MICHEL MARTIN, HOST:

We told you a lot about what the U.S. Congress did not do last year. But state legislatures are a very different story. And this year, their agendas are packed. As lawmakers head back to work in the next couple of weeks, many of them have big plans to tackle issues that federal lawmakers have been dragging their feet on. Reid Wilson is here to give us a preview of the year ahead in state legislation. He is the editor-in-chief of Pluribus News. That's a news service that focuses on state-level policymaking. And he is with us on the line from Arizona. Good morning.

REID WILSON: Good morning.

MARTIN: So a big topic of debate on the federal level right now has been artificial intelligence. How are state legislators talking about this?

WILSON: Well, artificial intelligence policy is top of mind in just about every state capitol in the country. Lawmakers are thinking about how to promote what could be this massive economic engine in their own backyards. And they're also considering ways to set up guardrails to protect against things like discrimination in algorithms. I think this year is going to be mostly about studying government's role in AI policy. But the common thread in the dozens of conversations that we've had with lawmakers across the country about this is that the states feel the need to act because they don't trust Congress to get its act in gear. We're going to see a lot of efforts to regulate social media companies in different ways this year, all in services of protecting kids online. You know, eight states passed digital privacy laws in 2023, and lots more will be taking up bills that either require parental permission for kids to access social media sites or to ban addictive features in social media apps.

MARTIN: OK, speaking of addiction, something we've reported on extensively is the opioid crisis, and states have been on the front lines of that for years. Do you see more legislation on addiction and health care coming up?

WILSON: Yeah, this is huge in the states. We're going to see two distinct trends in health care this year. First of all, states are trying to find a solution to this massive opioid crisis. Blue states are considering proposals like creating safe injection sites or legalizing drug paraphernalia like fentanyl test strips. Red states are also moving to increase penalties on dealers who provide drugs that cause a user serious harm or death. The second big trend in health care is this never-ending effort to bring down costs. Some states are pressuring the Biden administration to approve permits to re-import prescription drugs from Canada. Some blue states are in the process of setting up panels that would be able to set payment limits on high-cost drugs.
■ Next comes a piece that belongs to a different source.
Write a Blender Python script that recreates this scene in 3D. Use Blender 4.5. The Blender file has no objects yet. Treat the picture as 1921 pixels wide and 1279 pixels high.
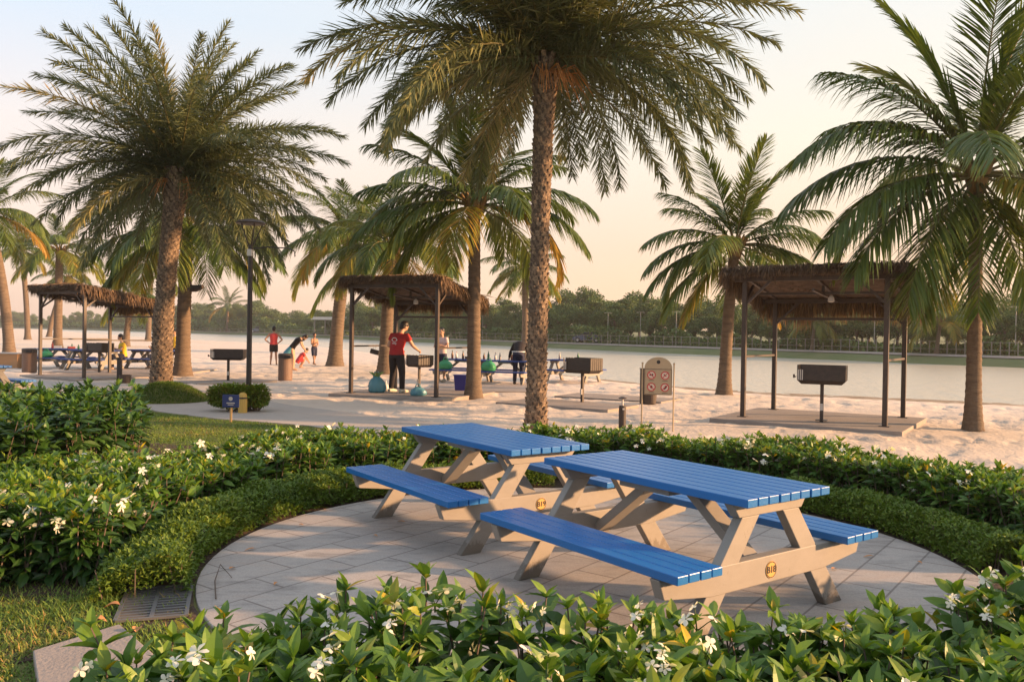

MARTIN: And what about climate change? You know, we saw a number of state leaders attending the climate change conference in Doha this year. Does that say something about what the states are interested in moving on?

WILSON: I think it does. More states move to require utility companies to transition to entirely renewable energy portfolios by 2040 or 2050. Big renewable projects like solar or wind farms require lots of space. So we're even seeing some states move to preempt local authority to block those projects as a way to speed construction. And, you know, Michel, there's also a renewed interest in nuclear energy and after the development of what are called small modular reactors. These reactors - they're a lot smaller and higher tech than traditional nuclear reactors you might think of. And both red states and blue states are considering new plants that would eventually provide a lot of non-carbon energy to the grid.

MARTIN: And before we let you go, and obviously, this is a subject that requires, you know, a lot more time. But we saw the states really taking on a lot of these hot-button, what we would call maybe culture war issues - like gender-affirming care for minors, you know, abortion rights, things of that sort. Are we going to see more of that?

WILSON: I think we will. Most abortion rights and gender-affirming care bills have passed in the states where they're going to pass. So a lot of that is going to be an issue on the ballot box this year. But in conservative states especially, one of the areas where the culture war has flared up is over education. So I expect we'll see a lot more of that discussion coming this year.

MARTIN: Reid Wilson is editor in chief of Pluribus News. Reid, thank you so much.